* DATASET EXCERPT
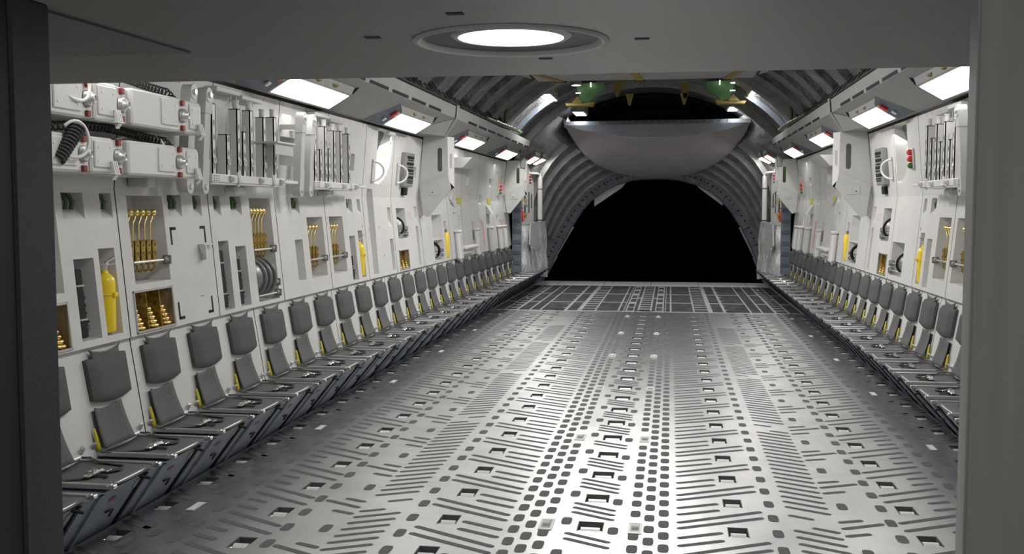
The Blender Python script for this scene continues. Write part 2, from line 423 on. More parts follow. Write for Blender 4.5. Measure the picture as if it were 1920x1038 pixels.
# ------------------------------------------------------------------ ramp
rp = MB(); rp.box((-2.78, 18.3, -0.12), (2.78, 24.35, 0), 0)
def rr(x0, x1, y0, y1, m=1): rp.poly([(x0, y0, ZP), (x1, y0, ZP), (x1, y1, ZP), (x0, y1, ZP)], m)
RW = [(18.42, 20.02), (20.14, 21.95), (22.08, 24.2)]
for sd in (-1, 1):
    for y0, y1 in RW:
        rr(sd*.475, sd*.85, y0, y1); rr(sd*.375, sd*.445, y0, y1)
        rr(sd*1.19, sd*1.37, y0, y1); rr(sd*1.42, sd*1.83, y0, y1); rr(sd*2.05, sd*2.24, y0, y1)
        rr(sd*2.50, sd*2.68, y0, y1)
        for q in (.15, .6): rr(sd*.205, sd*.31, y0+(y1-y0)*q-.16, y0+(y1-y0)*q+.45)
        for q in (.25, .7): rp.poly([(sd*1.42, y0+(y1-y0)*q, ZP*2), (sd*1.47, y0+(y1-y0)*q, ZP*2), (sd*1.47, y0+(y1-y0)*q+.08, ZP*2), (sd*1.42, y0+(y1-y0)*q+.08, ZP*2)], 0)
    rr(sd*.335, sd*.36, 18.42, 24.2)
    rr(sd*1.86, sd*2.02, 18.42, 24.2)
    for y0, y1 in ((18.42, 21.0), (21.2, 24.2)): rr(sd*.125, sd*.185, y0, y1)
    for k in range(13):
        y = 18.45 + .447*k; rr(sd*.88, sd*1.11, y, y+.33); rr(sd*2.28, sd*2.46, y, y+.33)
for k in range(13):
    y = 18.45 + .447*k; rr(-.095, .095, y, y+.31)
struct(rp.build('floor', ['ramp_metal', 'ramp_patch'], normals=False))
sill = MB().box((-2.78, 24.35, -.15), (2.78, 25.66, .003), 0)
for k in range(5): sill.box((-2.2+k*1.1, 24.36, .003), (-2.19+k*1.1, 25.65, .004), 1)
struct(sill.build('trim_1', ['sill', 'seam']))
for i, (x, y) in enumerate(((-2.35, 23.3), (-2.42, 20.9), (2.35, 23.4), (2.42, 21.0), (-.25, 23.2), (.25, 23.2), (.24, 20.9))):
    d = dup(pp, (x, y, .0015), ['small bright plate on the ramp by the far left seats', 'small bright plate on the ramp left edge, nearer one', 'small bright plate on the ramp by the far right seats', 'small bright plate on the ramp right edge, nearer one', 'small bright plate left of the ramp centre', 'small bright plate right of the ramp centre, farther one', 'small bright plate right of the ramp centre, nearer one'][i], 'bright plates on the ramp')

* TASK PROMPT
Print the whole listing above once more, word for word, without its pictures.

* ANSWER BELOW
The Blender Python script for this scene continues. Write part 2, from line 423 on. More parts follow. Write for Blender 4.5. Measure the picture as if it were 1920x1038 pixels.
# ------------------------------------------------------------------ ramp
rp = MB(); rp.box((-2.78, 18.3, -0.12), (2.78, 24.35, 0), 0)
def rr(x0, x1, y0, y1, m=1): rp.poly([(x0, y0, ZP), (x1, y0, ZP), (x1, y1, ZP), (x0, y1, ZP)], m)
RW = [(18.42, 20.02), (20.14, 21.95), (22.08, 24.2)]
for sd in (-1, 1):
    for y0, y1 in RW:
        rr(sd*.475, sd*.85, y0, y1); rr(sd*.375, sd*.445, y0, y1)
        rr(sd*1.19, sd*1.37, y0, y1); rr(sd*1.42, sd*1.83, y0, y1); rr(sd*2.05, sd*2.24, y0, y1)
        rr(sd*2.50, sd*2.68, y0, y1)
        for q in (.15, .6): rr(sd*.205, sd*.31, y0+(y1-y0)*q-.16, y0+(y1-y0)*q+.45)
        for q in (.25, .7): rp.poly([(sd*1.42, y0+(y1-y0)*q, ZP*2), (sd*1.47, y0+(y1-y0)*q, ZP*2), (sd*1.47, y0+(y1-y0)*q+.08, ZP*2), (sd*1.42, y0+(y1-y0)*q+.08, ZP*2)], 0)
    rr(sd*.335, sd*.36, 18.42, 24.2)
    rr(sd*1.86, sd*2.02, 18.42, 24.2)
    for y0, y1 in ((18.42, 21.0), (21.2, 24.2)): rr(sd*.125, sd*.185, y0, y1)
    for k in range(13):
        y = 18.45 + .447*k; rr(sd*.88, sd*1.11, y, y+.33); rr(sd*2.28, sd*2.46, y, y+.33)
for k in range(13):
    y = 18.45 + .447*k; rr(-.095, .095, y, y+.31)
struct(rp.build('floor', ['ramp_metal', 'ramp_patch'], normals=False))
sill = MB().box((-2.78, 24.35, -.15), (2.78, 25.66, .003), 0)
for k in range(5): sill.box((-2.2+k*1.1, 24.36, .003), (-2.19+k*1.1, 25.65, .004), 1)
struct(sill.build('trim_1', ['sill', 'seam']))
for i, (x, y) in enumerate(((-2.35, 23.3), (-2.42, 20.9), (2.35, 23.4), (2.42, 21.0), (-.25, 23.2), (.25, 23.2), (.24, 20.9))):
    d = dup(pp, (x, y, .0015), ['small bright plate on the ramp by the far left seats', 'small bright plate on the ramp left edge, nearer one', 'small bright plate on the ramp by the far right seats', 'small bright plate on the ramp right edge, nearer one', 'small bright plate left of the ramp centre', 'small bright plate right of the ramp centre, farther one', 'small bright plate right of the ramp centre, nearer one'][i], 'bright plates on the ramp')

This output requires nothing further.